La invasión de la lógica neoliberal

Siguiendo los pasos de la lógica neoliberal, el cine cerró porque dejó de “dar dinero” y pasó a ser un privilegio para aquellos que poseían un coche y tenían el tiempo y dinero suficiente para ir a la ciudad a ver una película. Se desmanteló el cine y con en él, el modelo de cultura que teníamos. Se desmanteló el espacio y la forma de pueblo que era tan nuestra y el ocio se comenzó a limitar exclusivamente al bar o a la terraza. Una de las formas de vida que precisamente ahora, en plenos rebrotes, está dejando a la luz el modelo de país que hemos creado. 

Las nuevas plataformas audiovisuales nos muestran algunas producciones que de no ser por ellas, no podríamos acceder. Sin embargo, el desmantelamiento de nuestros derechos culturales, de proximidad y cercanía no solo está dejando el empobrecimiento educativo ante la ausencia de ese mismo derecho y una forma de vivir en los pueblos.

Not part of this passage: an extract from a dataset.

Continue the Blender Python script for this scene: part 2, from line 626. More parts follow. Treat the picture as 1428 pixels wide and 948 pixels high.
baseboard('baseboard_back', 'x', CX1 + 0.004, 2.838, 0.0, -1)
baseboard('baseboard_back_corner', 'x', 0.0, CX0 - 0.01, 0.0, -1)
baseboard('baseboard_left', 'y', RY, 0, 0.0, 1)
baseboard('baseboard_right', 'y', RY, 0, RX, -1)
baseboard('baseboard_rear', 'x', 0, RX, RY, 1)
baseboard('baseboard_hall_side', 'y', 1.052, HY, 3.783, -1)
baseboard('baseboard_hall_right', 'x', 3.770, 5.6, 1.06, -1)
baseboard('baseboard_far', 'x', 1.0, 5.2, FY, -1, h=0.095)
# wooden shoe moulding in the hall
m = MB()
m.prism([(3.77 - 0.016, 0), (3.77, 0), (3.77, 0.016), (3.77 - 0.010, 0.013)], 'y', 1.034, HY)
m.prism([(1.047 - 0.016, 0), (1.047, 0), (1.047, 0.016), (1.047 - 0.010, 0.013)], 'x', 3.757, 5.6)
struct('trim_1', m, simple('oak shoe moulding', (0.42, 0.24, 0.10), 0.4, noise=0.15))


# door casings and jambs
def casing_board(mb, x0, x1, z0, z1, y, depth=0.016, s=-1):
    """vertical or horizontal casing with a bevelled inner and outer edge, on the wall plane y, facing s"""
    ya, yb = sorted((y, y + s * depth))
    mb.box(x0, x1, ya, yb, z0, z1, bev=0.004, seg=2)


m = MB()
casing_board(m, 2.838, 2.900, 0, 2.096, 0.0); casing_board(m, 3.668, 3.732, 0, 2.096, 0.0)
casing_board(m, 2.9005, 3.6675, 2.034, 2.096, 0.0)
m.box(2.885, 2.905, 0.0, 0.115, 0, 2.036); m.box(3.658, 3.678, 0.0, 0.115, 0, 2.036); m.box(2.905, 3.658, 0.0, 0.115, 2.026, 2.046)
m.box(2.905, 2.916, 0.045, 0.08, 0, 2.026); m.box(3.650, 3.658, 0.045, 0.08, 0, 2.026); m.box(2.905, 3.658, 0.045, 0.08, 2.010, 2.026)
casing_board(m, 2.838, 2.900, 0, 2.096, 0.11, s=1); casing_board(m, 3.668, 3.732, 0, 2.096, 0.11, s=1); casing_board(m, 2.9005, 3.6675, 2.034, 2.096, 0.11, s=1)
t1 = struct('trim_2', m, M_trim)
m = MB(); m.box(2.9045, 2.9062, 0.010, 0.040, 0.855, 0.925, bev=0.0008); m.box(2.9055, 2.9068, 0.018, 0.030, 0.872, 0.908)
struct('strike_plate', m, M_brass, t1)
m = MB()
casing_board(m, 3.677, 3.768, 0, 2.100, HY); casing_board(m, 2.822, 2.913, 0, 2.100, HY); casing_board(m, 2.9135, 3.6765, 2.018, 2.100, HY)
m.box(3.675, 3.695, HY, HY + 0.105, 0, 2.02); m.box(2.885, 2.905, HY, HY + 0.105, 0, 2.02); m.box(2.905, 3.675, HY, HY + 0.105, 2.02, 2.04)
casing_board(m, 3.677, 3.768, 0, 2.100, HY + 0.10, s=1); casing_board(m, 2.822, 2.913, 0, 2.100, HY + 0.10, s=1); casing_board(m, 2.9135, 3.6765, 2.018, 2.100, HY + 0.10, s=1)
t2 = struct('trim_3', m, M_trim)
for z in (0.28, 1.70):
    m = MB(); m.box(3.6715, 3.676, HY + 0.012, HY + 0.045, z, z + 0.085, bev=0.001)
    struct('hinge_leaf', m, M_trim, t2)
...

También deja entrever el individualismo de ese modelo neoliberal que ayuda a llevar a los cines a los grandes centros comerciales y que se hace accesible solo para unos pocos. Es probable que esta conjunción, tarde o temprano suponga una sentencia de muerte. Sin embargo, ahora que todo parece estar en tela de juicio, podemos contraatacar. 

Las instituciones deben apostar por los espacios públicos que defienden un modelo de pueblo, que alimentan la cultura, el encuentro y el entretenimiento más allá de convertir la calle de todos y todas en una gran terraza para el consumo. Debemos apostar por abrir el debate sobre que modelo de pueblo, villa o ciudad queremos y que es los que deseamos que nos enriquezca.

Mantener un cine abierto en un pueblo es pura heroicidad. Cuando se cierra un espacio cultural o un negocio tradicional, ahora la gente suele lamentarse en redes sociales, posiblemente con mucha razón. Pero antes del lamento la solución es sencilla: gastar dinero en los sitios que no queremos que se pierdan en nuestro pueblo, luchar por los recursos públicos y por todo aquello que podemos poner en común. El progreso siempre llega tarde, pero a veces, suele hacerse volviendo por el camino desandado.